Peace is knowing and living within this delight of God for us. The purpose of our life is to bring delight to God. And how do we do that? Just by being, and especially by faith that this delight is true no matter the circumstances of our life. It is an objective, unconditional delight, so much so that Jesus, God incarnate, the one who fully reveals to us what God is like, was born and died with our same loud cry.
Can we this night catch a glimpse of the angels dancing around us, singing of the glory of God and the delight of God in us? Can we believe the power of this delight to bring us both gratitude in joyful times and hopefulness in our dark ones?
How can those things about which we justifiably cry out—even death—ever be anything but a temporary state of affairs, if God himself dances over us in delight? If God so delighted in human life that he choose to enter it himself? God will not let us go. God’s honor is at stake here and God’s attachment to us is not objective in the least. God is positively head-over-heels in love with you and me.
Can we believe it? And can it make a difference day by day in our life?

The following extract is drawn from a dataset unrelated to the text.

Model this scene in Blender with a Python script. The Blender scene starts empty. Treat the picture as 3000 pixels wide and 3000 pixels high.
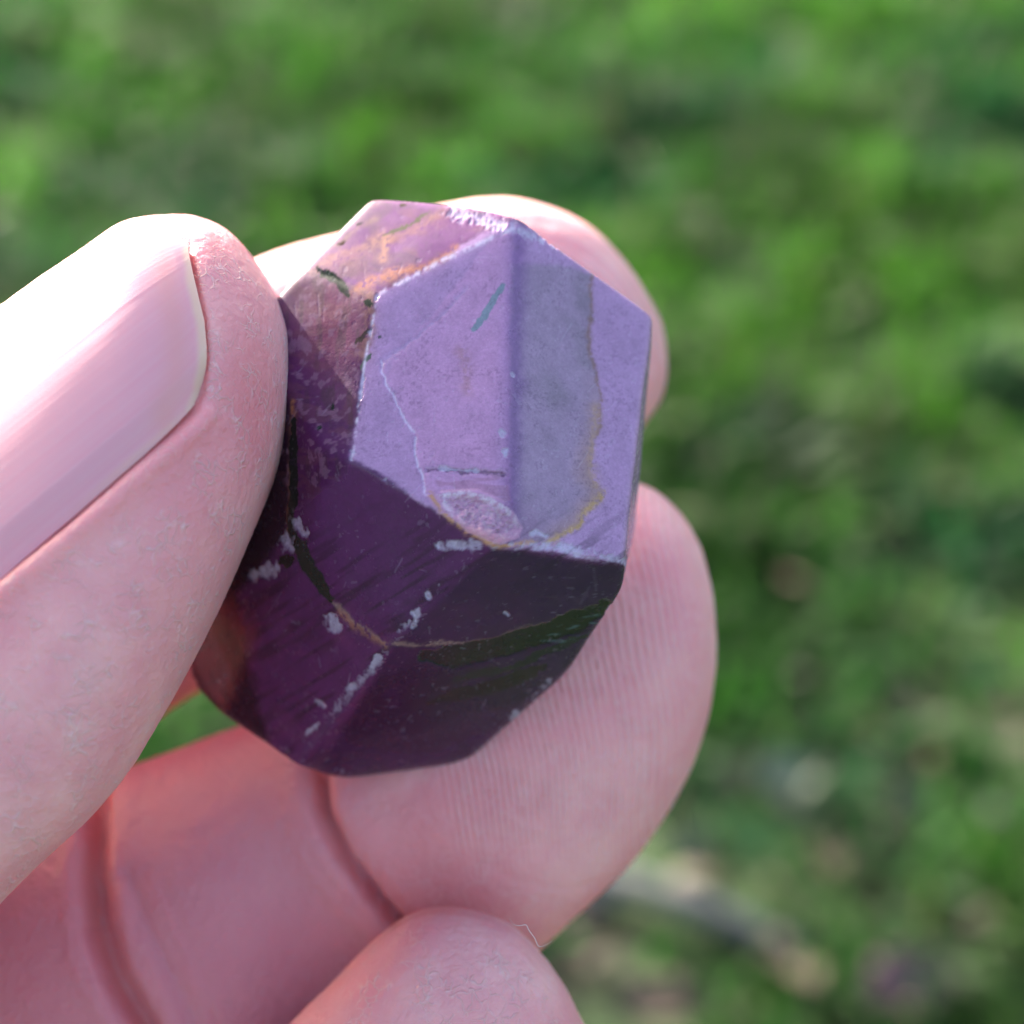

There is a scene from the movie Little Women in which one of the daughters has a “crying out” moment. She has been desperately seeking a man to ask her to marry him, but to no avail. She is troubled that she will never lead an “ordinary” life.
Her mother responds, “My daughter, you have such extraordinary gifts. How can you expect to ever lead an ordinary life? Go, embrace your liberty and see what wonderful things come of it.”
That’s a mother ahead of her time.
It is also the God of Jesus Christ.
Tonight we have been reminded that we have been given an extraordinary gift. It is not the babe in the manger, although we would be much less likely to know this gift without him. We have been given the extraordinary gift of God’s delight in us.
Embrace that gift tonight and don’t let it go. Leave with it taken within yourself in this Eucharist and see what wonderful things come of it.
Just don’t let it go. God delights in us, my sisters and brother. We are loved beyond our wildest imaginings. Happy Christmas!
[1] The translation of the Revised English Bible.